## Set problem
Quote only the lines from the top of the listing below down to and including the line with "return CX +".

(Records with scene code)
· · · · ·

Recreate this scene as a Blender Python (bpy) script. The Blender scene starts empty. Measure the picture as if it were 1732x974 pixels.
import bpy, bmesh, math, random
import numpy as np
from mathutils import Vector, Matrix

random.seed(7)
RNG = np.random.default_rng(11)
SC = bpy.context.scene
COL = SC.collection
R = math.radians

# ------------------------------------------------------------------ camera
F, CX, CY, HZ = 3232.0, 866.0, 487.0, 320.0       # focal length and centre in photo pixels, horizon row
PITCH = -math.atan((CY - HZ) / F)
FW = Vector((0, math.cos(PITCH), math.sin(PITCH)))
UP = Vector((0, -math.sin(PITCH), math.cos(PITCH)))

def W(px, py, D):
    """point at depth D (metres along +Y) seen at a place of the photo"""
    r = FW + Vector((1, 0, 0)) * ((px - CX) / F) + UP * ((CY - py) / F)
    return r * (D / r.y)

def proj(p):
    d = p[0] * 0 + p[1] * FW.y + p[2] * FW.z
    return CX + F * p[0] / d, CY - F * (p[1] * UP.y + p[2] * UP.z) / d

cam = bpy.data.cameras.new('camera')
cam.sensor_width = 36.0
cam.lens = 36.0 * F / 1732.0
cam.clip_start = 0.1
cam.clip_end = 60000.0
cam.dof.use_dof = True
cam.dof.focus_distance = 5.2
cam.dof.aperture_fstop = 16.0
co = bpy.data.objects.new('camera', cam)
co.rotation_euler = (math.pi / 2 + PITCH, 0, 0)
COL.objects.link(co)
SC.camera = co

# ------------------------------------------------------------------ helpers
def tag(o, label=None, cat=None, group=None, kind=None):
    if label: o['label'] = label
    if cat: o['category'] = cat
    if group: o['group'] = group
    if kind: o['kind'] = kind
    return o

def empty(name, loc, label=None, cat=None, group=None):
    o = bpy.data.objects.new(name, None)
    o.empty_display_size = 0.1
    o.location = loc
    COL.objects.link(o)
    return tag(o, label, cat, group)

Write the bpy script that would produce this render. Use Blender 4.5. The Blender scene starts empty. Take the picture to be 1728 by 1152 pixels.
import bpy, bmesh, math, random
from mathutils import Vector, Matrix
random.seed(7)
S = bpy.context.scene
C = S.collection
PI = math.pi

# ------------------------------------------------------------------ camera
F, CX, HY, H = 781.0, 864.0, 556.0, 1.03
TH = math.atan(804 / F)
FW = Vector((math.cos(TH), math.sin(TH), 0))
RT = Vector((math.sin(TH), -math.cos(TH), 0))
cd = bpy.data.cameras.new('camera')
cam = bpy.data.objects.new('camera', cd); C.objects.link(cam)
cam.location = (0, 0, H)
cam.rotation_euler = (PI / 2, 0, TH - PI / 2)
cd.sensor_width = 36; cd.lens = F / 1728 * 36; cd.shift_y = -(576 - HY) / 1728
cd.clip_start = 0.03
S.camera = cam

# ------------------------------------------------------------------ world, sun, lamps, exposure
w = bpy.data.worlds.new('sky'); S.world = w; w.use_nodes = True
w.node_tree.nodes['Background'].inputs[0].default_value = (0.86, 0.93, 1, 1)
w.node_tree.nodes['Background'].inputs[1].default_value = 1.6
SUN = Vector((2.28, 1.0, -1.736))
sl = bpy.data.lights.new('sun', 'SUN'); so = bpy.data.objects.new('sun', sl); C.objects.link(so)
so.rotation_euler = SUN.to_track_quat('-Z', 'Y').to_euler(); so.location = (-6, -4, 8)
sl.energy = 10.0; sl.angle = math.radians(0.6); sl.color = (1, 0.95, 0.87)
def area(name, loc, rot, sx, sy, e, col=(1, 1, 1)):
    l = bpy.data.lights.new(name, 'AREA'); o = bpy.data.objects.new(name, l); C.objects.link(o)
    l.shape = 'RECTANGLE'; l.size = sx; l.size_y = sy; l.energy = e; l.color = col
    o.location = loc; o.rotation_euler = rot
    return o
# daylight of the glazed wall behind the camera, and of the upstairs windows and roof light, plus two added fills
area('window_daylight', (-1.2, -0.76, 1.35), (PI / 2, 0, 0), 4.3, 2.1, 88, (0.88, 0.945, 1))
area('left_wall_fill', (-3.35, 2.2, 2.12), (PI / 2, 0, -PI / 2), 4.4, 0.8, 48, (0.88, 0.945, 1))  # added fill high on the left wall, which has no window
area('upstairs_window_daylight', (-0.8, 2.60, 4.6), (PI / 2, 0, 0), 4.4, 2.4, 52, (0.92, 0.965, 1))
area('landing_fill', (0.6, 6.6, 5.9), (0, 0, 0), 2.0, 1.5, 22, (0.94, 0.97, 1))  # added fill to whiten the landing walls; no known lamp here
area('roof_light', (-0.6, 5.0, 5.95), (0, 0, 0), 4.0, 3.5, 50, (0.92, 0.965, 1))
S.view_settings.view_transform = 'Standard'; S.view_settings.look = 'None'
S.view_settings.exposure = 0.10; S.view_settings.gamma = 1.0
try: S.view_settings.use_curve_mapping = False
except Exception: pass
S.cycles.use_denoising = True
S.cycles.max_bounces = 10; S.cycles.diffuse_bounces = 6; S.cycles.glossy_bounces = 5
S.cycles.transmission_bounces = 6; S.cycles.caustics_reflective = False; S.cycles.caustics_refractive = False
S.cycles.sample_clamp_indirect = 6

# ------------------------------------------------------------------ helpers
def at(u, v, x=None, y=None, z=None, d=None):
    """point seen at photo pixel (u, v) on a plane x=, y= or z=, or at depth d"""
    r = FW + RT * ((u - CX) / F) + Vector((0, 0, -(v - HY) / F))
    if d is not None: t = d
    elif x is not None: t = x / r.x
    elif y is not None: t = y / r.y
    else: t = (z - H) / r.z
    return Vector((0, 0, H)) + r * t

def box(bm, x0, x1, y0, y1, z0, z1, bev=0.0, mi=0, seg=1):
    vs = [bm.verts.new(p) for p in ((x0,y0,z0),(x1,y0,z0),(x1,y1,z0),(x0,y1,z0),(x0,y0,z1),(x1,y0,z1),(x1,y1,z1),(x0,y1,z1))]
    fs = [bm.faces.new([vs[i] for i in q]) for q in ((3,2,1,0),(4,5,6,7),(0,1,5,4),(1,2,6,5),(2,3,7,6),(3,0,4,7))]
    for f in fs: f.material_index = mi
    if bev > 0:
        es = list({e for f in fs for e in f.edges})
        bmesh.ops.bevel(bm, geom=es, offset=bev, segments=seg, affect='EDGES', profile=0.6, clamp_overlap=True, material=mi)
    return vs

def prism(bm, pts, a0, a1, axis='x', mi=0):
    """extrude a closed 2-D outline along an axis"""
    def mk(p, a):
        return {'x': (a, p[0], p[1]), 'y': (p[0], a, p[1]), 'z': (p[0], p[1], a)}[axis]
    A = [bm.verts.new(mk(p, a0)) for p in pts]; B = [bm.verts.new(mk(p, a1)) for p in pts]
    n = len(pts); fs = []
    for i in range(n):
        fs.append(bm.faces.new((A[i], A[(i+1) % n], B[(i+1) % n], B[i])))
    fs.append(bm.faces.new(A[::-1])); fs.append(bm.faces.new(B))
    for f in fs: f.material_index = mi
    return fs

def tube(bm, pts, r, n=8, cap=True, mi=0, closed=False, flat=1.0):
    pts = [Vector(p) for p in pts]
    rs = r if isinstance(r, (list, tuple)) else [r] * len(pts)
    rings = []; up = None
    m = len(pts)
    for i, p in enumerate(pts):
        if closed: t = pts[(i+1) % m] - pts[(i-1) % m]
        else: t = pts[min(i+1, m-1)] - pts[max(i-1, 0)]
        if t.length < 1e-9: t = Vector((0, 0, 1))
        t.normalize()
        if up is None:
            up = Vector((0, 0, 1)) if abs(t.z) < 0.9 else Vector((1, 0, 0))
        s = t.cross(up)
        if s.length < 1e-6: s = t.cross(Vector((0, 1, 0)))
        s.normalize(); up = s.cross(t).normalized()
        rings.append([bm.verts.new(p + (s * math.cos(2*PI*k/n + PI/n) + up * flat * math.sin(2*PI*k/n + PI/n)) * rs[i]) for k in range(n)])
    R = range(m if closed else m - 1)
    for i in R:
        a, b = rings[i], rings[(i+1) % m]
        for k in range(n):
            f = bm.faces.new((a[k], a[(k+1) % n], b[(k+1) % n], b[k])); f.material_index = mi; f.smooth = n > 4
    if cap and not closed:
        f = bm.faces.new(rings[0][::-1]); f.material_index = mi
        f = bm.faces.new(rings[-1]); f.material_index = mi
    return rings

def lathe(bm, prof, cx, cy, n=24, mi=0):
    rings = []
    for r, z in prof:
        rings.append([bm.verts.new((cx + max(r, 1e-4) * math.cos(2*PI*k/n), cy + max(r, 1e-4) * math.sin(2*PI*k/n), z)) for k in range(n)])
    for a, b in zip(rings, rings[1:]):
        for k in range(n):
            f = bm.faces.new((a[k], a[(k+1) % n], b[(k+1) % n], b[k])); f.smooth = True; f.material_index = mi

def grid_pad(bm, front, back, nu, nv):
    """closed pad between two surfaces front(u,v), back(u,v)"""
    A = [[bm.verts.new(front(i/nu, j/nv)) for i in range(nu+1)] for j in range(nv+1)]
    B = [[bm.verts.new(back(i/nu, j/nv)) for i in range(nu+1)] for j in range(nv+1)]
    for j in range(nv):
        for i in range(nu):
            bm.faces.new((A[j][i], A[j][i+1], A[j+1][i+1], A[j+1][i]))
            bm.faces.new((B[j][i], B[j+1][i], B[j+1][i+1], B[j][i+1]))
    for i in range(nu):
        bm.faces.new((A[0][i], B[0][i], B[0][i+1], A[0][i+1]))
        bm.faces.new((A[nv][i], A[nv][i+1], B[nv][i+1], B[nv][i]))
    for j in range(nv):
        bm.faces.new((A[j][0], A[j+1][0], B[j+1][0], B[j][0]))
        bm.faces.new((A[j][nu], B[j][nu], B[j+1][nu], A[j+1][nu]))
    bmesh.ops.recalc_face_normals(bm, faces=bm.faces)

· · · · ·

## Task response
Recreate this scene as a Blender Python (bpy) script. The Blender scene starts empty. Measure the picture as if it were 1732x974 pixels.
import bpy, bmesh, math, random
import numpy as np
from mathutils import Vector, Matrix

random.seed(7)
RNG = np.random.default_rng(11)
SC = bpy.context.scene
COL = SC.collection
R = math.radians

# ------------------------------------------------------------------ camera
F, CX, CY, HZ = 3232.0, 866.0, 487.0, 320.0       # focal length and centre in photo pixels, horizon row
PITCH = -math.atan((CY - HZ) / F)
FW = Vector((0, math.cos(PITCH), math.sin(PITCH)))
UP = Vector((0, -math.sin(PITCH), math.cos(PITCH)))

def W(px, py, D):
    """point at depth D (metres along +Y) seen at a place of the photo"""
    r = FW + Vector((1, 0, 0)) * ((px - CX) / F) + UP * ((CY - py) / F)
    return r * (D / r.y)

def proj(p):
    d = p[0] * 0 + p[1] * FW.y + p[2] * FW.z
    return CX + F * p[0] / d, CY - F * (p[1] * UP.y + p[2] * UP.z) / d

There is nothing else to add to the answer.